## SOURCE RECORDS
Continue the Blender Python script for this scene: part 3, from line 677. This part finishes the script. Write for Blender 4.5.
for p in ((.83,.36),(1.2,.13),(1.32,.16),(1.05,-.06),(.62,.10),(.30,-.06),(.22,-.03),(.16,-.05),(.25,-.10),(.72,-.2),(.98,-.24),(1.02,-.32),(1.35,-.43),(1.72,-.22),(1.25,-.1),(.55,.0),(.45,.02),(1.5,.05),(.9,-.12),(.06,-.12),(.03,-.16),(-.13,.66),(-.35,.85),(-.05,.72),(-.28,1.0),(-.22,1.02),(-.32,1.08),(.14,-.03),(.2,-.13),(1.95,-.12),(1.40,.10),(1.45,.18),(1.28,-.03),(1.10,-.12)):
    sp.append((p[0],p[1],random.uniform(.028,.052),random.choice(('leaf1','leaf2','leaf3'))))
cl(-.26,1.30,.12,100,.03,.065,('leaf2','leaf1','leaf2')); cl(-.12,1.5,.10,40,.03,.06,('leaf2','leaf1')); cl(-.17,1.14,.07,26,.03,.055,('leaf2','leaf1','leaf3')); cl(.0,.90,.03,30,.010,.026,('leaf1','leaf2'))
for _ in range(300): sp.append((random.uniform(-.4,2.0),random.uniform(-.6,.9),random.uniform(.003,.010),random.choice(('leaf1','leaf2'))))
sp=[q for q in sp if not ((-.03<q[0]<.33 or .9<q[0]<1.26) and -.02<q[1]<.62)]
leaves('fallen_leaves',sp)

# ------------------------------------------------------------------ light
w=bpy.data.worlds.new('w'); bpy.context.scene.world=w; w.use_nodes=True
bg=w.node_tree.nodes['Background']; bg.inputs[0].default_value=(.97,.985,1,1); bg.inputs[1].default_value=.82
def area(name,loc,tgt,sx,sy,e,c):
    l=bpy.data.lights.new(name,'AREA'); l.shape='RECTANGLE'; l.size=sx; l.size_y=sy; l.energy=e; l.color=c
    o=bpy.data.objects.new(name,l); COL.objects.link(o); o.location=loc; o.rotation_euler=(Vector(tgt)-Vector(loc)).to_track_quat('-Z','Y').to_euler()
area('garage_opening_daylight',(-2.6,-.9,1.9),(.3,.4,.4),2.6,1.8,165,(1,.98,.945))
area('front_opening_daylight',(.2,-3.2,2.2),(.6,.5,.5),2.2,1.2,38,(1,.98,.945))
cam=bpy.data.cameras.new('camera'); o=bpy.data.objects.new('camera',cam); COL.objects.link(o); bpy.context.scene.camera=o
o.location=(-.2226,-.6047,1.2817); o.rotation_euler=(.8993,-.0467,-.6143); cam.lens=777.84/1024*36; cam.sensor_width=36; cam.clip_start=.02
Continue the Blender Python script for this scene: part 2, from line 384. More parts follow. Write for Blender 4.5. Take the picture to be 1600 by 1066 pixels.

## WHAT THIS TASK INVOLVES
Output an exact copy of each record.

## WRITTEN RESPONSE
Continue the Blender Python script for this scene: part 3, from line 677. This part finishes the script. Write for Blender 4.5.
for p in ((.83,.36),(1.2,.13),(1.32,.16),(1.05,-.06),(.62,.10),(.30,-.06),(.22,-.03),(.16,-.05),(.25,-.10),(.72,-.2),(.98,-.24),(1.02,-.32),(1.35,-.43),(1.72,-.22),(1.25,-.1),(.55,.0),(.45,.02),(1.5,.05),(.9,-.12),(.06,-.12),(.03,-.16),(-.13,.66),(-.35,.85),(-.05,.72),(-.28,1.0),(-.22,1.02),(-.32,1.08),(.14,-.03),(.2,-.13),(1.95,-.12),(1.40,.10),(1.45,.18),(1.28,-.03),(1.10,-.12)):
    sp.append((p[0],p[1],random.uniform(.028,.052),random.choice(('leaf1','leaf2','leaf3'))))
cl(-.26,1.30,.12,100,.03,.065,('leaf2','leaf1','leaf2')); cl(-.12,1.5,.10,40,.03,.06,('leaf2','leaf1')); cl(-.17,1.14,.07,26,.03,.055,('leaf2','leaf1','leaf3')); cl(.0,.90,.03,30,.010,.026,('leaf1','leaf2'))
for _ in range(300): sp.append((random.uniform(-.4,2.0),random.uniform(-.6,.9),random.uniform(.003,.010),random.choice(('leaf1','leaf2'))))
sp=[q for q in sp if not ((-.03<q[0]<.33 or .9<q[0]<1.26) and -.02<q[1]<.62)]
leaves('fallen_leaves',sp)

# ------------------------------------------------------------------ light
w=bpy.data.worlds.new('w'); bpy.context.scene.world=w; w.use_nodes=True
bg=w.node_tree.nodes['Background']; bg.inputs[0].default_value=(.97,.985,1,1); bg.inputs[1].default_value=.82
def area(name,loc,tgt,sx,sy,e,c):
    l=bpy.data.lights.new(name,'AREA'); l.shape='RECTANGLE'; l.size=sx; l.size_y=sy; l.energy=e; l.color=c
    o=bpy.data.objects.new(name,l); COL.objects.link(o); o.location=loc; o.rotation_euler=(Vector(tgt)-Vector(loc)).to_track_quat('-Z','Y').to_euler()
area('garage_opening_daylight',(-2.6,-.9,1.9),(.3,.4,.4),2.6,1.8,165,(1,.98,.945))
area('front_opening_daylight',(.2,-3.2,2.2),(.6,.5,.5),2.2,1.2,38,(1,.98,.945))
cam=bpy.data.cameras.new('camera'); o=bpy.data.objects.new('camera',cam); COL.objects.link(o); bpy.context.scene.camera=o
o.location=(-.2226,-.6047,1.2817); o.rotation_euler=(.8993,-.0467,-.6143); cam.lens=777.84/1024*36; cam.sensor_width=36; cam.clip_start=.02
Continue the Blender Python script for this scene: part 2, from line 384. More parts follow. Write for Blender 4.5. Take the picture to be 1600 by 1066 pixels.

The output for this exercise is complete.